Au cours de cet hiver, les Platéens, qui étaient toujours assiégés par les Péloponnésiens et les Béotiens, se trouvèrent menacés de famine. (...) Ils formèrent, en accord avec les Athéniens assiégés avec eux dans la place, le projet de sortir tous ensemble pour tenter de forcer le passage et de franchir l'enceinte tenue par l'ennemi. (...)
(Pour franchir la contrevallation, les fugitifs fabriquent des échelles ; ils en déterminent la taille en comptant, à distance, le nombre de briques dans la hauteur du mur ennemi, sur une portion restée sans enduit.)

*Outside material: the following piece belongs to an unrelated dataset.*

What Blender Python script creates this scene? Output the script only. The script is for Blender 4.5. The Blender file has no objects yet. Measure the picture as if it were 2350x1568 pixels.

Les Platéens achevèrent leurs préparatifs et attendirent une nuit de mauvais temps, avec de la pluie et du vent, et sans lune. Le moment venu, ils sortirent de la place (...). Ils franchirent d'abord le fossé qui entouraient la ville, puis atteignirent le mur ennemi sans avoir été remarqué par les sentinelles, qui ne pouvaient les voir à cause de l'obscurité, ni les entendre à cause des bourrasques qui couvraient le bruit de leur approche. D'autre part, ils marchaient à bonne distance les uns des autres, pour éviter que leurs armes, en se heurtant, ne trahissent leur présence. Ils n'avaient qu'un armement léger et n'étaient chaussés qu'au pied gauche, pour ne pas glisser dans la boue. (...)
Des feux furent allumés en direction de Thèbes pour signaler une attaque. Mais les Platéens restés dans la ville allumèrent eux aussi un grand nombre de feux sur leurs remparts. Ils les avaient préparés exprès, afin de rendre les signaux des assiégeants inintelligibles (...)
(Les Platéens parviennent à franchir l'obstacle, puis le fossé qui l'entoure :)
Cela n'alla pas sans peine ni sans lutte. Une couche de glace s'était formée à la surface, mais elle n'était pas assez solide pour qu'on pût marcher dessus. C'était, comme il arrive souvent lorsque le vent souffle de l'est plutôt que du nord, une glace en liquéfaction. D'autre part, la neige tombée au cours de la nuit, avec ce vent qui soufflait, avait considérablement élevé de niveau de l'eau dans le fossé et ce fut tout juste si les Platéens purent le franchir sans perdre pied. (...)
Partant du fossé et formés en groupe compact, les fugitifs prirent la route de Thèbes, en laissant sur leur droite le sanctuaire du héros Androcratès. Ils pensaient que la route menant en pays ennemi était bien la dernière sur laquelle on pût les soupçonner de s'être engagés.
(Trad. D Roussel)
(A nouveau l'exactitude du détail semble croître à mesure de la nuit, de la tempête et du désordre des combats ; et la clarté du récit, comme le plan ingénieux des Platéens, profiter de la confusion).